Scenes as source code:
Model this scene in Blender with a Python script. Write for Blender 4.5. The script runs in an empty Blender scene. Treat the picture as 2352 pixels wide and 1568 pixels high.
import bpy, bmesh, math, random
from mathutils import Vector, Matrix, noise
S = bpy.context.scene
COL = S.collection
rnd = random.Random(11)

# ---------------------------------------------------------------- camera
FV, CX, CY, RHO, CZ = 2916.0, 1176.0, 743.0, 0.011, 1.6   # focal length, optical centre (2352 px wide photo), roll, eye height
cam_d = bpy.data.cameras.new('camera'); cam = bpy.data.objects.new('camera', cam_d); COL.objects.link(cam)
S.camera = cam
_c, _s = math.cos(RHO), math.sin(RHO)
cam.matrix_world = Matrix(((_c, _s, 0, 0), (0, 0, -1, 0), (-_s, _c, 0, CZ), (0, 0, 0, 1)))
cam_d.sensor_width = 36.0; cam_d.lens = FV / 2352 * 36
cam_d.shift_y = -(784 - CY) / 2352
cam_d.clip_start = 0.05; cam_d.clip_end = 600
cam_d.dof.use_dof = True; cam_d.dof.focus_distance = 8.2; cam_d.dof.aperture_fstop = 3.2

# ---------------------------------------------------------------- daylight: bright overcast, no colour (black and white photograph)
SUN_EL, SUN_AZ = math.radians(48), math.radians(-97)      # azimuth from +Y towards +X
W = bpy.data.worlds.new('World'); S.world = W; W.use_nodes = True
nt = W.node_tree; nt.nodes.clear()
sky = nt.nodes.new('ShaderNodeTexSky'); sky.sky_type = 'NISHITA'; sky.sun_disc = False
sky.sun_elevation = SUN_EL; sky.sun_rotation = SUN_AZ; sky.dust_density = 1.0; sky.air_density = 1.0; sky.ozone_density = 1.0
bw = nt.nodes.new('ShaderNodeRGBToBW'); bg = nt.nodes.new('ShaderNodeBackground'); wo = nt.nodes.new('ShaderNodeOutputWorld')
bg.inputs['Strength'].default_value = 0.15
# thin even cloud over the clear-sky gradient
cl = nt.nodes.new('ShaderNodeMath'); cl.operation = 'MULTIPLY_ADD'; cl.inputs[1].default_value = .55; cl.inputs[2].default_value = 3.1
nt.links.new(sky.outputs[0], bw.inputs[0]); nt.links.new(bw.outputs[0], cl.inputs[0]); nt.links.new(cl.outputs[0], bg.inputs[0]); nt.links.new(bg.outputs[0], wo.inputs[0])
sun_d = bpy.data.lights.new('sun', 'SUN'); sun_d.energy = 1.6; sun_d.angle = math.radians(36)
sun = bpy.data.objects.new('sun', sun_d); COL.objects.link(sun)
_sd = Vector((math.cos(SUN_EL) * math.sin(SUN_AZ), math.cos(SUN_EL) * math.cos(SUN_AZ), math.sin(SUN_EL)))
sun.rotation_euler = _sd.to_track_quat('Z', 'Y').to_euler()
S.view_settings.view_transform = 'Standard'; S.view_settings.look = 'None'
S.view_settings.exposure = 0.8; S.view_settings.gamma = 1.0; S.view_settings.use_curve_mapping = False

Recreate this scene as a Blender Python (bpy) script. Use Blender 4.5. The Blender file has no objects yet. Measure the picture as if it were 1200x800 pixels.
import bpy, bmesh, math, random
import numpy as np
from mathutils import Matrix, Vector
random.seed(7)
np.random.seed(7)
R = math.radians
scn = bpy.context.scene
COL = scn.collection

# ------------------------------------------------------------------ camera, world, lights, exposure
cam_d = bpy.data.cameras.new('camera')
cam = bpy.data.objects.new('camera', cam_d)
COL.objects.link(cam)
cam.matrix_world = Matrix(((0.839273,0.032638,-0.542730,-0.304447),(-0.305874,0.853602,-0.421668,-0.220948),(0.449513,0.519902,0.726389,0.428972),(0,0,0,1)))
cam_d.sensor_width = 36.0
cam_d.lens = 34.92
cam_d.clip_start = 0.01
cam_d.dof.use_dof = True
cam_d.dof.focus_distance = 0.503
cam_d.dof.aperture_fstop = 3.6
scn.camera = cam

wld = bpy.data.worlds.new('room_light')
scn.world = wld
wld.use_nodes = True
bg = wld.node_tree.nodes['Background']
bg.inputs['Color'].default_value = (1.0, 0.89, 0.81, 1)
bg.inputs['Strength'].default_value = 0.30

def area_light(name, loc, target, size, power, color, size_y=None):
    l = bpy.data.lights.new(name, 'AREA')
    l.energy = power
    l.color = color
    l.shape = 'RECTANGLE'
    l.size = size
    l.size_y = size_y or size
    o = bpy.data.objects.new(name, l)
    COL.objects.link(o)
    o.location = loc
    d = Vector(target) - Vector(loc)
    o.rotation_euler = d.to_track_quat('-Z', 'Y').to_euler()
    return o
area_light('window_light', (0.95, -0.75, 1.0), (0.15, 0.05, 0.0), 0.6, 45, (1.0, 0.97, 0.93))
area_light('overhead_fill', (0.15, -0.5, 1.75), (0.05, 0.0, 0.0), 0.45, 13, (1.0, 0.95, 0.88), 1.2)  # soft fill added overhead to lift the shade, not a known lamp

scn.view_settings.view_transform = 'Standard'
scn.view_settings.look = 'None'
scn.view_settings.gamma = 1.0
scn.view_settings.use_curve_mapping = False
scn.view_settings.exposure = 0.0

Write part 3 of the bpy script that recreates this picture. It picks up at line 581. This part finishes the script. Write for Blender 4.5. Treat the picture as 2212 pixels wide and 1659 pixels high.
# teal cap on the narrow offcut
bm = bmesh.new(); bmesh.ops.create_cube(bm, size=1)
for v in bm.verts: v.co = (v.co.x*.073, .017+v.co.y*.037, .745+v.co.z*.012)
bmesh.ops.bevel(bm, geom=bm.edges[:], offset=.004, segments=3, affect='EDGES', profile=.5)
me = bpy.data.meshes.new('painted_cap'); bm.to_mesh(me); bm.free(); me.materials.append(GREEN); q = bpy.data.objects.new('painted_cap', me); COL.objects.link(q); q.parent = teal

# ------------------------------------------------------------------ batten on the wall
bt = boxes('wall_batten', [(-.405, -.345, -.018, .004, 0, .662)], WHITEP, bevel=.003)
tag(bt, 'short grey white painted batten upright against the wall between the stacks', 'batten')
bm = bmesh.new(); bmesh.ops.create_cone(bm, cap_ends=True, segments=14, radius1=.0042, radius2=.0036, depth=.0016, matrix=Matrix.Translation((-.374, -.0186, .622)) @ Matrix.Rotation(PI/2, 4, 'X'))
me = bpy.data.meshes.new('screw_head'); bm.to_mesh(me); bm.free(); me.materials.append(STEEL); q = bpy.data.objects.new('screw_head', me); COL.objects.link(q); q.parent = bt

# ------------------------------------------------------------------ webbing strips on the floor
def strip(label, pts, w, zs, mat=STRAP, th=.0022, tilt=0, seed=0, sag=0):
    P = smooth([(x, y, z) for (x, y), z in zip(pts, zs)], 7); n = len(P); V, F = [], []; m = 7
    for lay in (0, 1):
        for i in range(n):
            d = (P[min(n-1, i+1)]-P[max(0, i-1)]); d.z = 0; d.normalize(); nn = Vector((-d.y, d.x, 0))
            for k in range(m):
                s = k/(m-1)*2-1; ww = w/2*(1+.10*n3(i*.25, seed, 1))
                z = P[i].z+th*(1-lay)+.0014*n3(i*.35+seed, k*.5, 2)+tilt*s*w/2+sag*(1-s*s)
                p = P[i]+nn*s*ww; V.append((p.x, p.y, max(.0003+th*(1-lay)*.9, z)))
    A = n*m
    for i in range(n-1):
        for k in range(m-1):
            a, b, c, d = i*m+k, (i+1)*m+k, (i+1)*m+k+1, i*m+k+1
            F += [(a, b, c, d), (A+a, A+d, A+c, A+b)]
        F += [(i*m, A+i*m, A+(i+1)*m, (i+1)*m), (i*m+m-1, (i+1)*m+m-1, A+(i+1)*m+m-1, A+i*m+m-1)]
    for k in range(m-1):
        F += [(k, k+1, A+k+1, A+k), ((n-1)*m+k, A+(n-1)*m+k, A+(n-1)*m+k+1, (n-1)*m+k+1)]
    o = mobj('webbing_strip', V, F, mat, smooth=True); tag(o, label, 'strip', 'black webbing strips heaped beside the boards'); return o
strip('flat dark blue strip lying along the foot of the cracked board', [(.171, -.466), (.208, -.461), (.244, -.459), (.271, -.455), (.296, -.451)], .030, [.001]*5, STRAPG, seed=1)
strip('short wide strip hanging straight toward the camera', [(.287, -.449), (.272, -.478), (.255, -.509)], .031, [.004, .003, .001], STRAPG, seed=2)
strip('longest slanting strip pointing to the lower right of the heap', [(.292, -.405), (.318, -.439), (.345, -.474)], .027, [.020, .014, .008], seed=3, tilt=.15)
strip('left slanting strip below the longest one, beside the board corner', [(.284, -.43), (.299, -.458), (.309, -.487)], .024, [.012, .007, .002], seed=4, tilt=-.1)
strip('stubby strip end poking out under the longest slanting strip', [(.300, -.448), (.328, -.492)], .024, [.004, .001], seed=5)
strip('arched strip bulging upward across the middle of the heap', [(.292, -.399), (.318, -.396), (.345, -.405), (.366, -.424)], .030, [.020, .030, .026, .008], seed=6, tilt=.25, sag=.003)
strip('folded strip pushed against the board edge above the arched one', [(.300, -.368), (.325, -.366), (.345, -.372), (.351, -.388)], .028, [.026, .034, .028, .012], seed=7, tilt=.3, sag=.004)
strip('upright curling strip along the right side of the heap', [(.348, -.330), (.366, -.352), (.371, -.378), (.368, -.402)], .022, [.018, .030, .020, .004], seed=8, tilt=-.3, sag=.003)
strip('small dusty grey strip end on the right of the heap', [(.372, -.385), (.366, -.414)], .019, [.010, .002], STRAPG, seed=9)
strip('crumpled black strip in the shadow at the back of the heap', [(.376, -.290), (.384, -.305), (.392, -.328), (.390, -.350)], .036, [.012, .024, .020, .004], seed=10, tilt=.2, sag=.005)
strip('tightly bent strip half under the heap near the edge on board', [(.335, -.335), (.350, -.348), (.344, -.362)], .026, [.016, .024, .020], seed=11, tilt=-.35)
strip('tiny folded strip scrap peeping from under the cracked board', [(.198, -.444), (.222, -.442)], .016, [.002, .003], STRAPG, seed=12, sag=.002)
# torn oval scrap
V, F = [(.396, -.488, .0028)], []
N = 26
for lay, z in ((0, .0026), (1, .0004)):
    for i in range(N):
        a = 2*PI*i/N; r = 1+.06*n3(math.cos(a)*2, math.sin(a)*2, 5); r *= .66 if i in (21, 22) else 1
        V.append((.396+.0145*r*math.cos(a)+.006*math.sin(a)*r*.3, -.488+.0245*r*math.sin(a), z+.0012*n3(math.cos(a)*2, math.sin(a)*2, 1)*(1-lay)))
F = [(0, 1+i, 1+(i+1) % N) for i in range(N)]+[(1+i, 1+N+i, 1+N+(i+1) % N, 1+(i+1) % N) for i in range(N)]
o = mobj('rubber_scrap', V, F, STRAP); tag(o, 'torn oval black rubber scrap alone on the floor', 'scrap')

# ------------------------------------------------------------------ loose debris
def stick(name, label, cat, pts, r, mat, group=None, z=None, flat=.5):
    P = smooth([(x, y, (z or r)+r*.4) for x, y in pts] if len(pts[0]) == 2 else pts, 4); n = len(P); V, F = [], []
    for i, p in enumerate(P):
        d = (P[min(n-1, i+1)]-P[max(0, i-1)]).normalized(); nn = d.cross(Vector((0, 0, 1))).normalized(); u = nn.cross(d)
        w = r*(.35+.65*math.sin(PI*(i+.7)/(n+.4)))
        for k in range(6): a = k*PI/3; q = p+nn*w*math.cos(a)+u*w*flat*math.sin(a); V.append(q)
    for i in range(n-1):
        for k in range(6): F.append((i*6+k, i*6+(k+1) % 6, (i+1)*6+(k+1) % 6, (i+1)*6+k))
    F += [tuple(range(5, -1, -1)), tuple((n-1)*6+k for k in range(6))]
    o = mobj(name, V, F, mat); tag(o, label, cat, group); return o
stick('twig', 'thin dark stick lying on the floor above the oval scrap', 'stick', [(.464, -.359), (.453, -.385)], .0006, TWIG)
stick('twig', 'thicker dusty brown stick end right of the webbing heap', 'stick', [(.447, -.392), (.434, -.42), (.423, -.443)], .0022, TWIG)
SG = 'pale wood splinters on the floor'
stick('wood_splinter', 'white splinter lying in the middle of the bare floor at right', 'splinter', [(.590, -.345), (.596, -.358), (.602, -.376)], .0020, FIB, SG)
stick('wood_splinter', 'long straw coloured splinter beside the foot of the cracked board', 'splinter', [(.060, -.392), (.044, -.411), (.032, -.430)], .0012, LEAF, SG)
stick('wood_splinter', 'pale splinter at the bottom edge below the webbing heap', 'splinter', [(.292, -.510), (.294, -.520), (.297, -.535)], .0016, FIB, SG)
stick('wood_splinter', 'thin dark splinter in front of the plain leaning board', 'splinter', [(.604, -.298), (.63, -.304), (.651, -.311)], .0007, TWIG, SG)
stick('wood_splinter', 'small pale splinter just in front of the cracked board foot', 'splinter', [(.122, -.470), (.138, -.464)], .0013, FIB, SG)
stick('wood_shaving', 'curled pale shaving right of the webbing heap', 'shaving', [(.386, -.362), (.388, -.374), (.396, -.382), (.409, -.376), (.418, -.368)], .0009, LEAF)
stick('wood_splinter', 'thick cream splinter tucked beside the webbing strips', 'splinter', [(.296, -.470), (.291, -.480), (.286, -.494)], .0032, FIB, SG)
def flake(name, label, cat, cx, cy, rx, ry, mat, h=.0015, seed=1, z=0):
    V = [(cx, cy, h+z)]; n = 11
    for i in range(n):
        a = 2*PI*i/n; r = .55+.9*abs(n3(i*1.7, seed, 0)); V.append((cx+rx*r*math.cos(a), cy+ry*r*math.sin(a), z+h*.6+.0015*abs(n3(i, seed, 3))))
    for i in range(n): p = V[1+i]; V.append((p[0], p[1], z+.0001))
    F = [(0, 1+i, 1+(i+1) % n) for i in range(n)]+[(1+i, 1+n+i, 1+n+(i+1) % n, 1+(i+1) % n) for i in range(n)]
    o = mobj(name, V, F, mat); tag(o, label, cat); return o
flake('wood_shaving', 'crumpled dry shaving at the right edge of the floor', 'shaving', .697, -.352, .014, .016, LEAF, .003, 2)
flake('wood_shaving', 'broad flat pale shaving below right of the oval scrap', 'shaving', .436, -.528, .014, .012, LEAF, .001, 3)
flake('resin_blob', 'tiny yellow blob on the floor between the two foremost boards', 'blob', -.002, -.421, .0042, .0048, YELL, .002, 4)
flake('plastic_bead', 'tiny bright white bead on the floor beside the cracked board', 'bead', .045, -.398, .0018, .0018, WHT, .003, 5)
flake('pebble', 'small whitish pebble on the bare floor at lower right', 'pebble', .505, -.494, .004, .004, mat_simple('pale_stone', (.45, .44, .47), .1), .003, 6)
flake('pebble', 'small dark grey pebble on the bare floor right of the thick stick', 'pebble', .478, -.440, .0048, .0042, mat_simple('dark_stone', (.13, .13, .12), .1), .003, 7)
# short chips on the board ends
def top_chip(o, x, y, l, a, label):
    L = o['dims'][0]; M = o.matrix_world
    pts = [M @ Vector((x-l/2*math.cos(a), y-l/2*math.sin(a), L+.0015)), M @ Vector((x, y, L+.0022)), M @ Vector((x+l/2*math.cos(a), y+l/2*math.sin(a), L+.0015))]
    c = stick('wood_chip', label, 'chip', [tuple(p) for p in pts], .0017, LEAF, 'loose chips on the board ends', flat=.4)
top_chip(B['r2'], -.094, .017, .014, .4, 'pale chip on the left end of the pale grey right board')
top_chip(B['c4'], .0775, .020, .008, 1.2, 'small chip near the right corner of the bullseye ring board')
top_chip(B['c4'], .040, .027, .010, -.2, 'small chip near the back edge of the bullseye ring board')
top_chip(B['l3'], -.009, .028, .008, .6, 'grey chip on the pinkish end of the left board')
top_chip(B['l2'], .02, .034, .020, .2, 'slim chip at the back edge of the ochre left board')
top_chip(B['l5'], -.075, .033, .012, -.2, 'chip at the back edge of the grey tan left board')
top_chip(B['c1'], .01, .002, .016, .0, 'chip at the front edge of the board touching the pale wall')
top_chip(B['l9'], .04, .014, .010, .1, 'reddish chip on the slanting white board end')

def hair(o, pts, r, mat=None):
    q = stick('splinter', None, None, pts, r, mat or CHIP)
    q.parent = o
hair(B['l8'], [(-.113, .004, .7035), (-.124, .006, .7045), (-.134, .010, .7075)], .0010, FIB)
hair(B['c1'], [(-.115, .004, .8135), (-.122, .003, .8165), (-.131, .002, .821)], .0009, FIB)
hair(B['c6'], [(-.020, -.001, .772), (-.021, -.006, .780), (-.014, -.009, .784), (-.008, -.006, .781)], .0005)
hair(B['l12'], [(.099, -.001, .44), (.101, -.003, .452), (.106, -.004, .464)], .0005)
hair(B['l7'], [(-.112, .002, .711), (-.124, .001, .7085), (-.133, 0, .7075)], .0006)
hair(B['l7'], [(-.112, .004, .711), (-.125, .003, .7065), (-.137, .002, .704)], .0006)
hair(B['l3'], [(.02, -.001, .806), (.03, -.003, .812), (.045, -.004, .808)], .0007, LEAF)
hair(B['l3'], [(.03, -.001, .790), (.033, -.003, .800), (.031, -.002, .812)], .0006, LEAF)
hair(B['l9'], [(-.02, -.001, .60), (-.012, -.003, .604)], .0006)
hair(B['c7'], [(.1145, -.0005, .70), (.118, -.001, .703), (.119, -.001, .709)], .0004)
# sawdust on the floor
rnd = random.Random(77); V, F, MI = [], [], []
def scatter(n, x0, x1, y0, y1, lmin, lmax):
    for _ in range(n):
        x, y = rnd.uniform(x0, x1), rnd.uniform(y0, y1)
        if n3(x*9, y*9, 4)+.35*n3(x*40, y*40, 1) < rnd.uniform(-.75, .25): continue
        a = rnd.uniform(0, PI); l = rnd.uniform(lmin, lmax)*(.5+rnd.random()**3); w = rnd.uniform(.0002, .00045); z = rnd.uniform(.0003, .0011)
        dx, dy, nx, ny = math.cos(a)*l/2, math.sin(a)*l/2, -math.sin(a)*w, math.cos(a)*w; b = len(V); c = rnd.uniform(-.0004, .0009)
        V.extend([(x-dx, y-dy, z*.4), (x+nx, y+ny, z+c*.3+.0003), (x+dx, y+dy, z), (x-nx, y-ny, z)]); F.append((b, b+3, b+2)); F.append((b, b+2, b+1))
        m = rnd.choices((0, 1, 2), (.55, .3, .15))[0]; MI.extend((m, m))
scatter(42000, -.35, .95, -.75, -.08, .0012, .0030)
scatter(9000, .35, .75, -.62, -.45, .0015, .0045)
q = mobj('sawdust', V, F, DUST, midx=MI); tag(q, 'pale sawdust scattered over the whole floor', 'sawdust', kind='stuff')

* Task requirements:
Retype the records above, but only those lines that fall between the line containing "Recreate this scene" and the line containing "bg.inputs['Strength'].default_value = 0.30", with both of those lines included, exactly as written.

* Written response:
Recreate this scene as a Blender Python (bpy) script. Use Blender 4.5. The Blender file has no objects yet. Measure the picture as if it were 1200x800 pixels.
import bpy, bmesh, math, random
import numpy as np
from mathutils import Matrix, Vector
random.seed(7)
np.random.seed(7)
R = math.radians
scn = bpy.context.scene
COL = scn.collection

# ------------------------------------------------------------------ camera, world, lights, exposure
cam_d = bpy.data.cameras.new('camera')
cam = bpy.data.objects.new('camera', cam_d)
COL.objects.link(cam)
cam.matrix_world = Matrix(((0.839273,0.032638,-0.542730,-0.304447),(-0.305874,0.853602,-0.421668,-0.220948),(0.449513,0.519902,0.726389,0.428972),(0,0,0,1)))
cam_d.sensor_width = 36.0
cam_d.lens = 34.92
cam_d.clip_start = 0.01
cam_d.dof.use_dof = True
cam_d.dof.focus_distance = 0.503
cam_d.dof.aperture_fstop = 3.6
scn.camera = cam

wld = bpy.data.worlds.new('room_light')
scn.world = wld
wld.use_nodes = True
bg = wld.node_tree.nodes['Background']
bg.inputs['Color'].default_value = (1.0, 0.89, 0.81, 1)
bg.inputs['Strength'].default_value = 0.30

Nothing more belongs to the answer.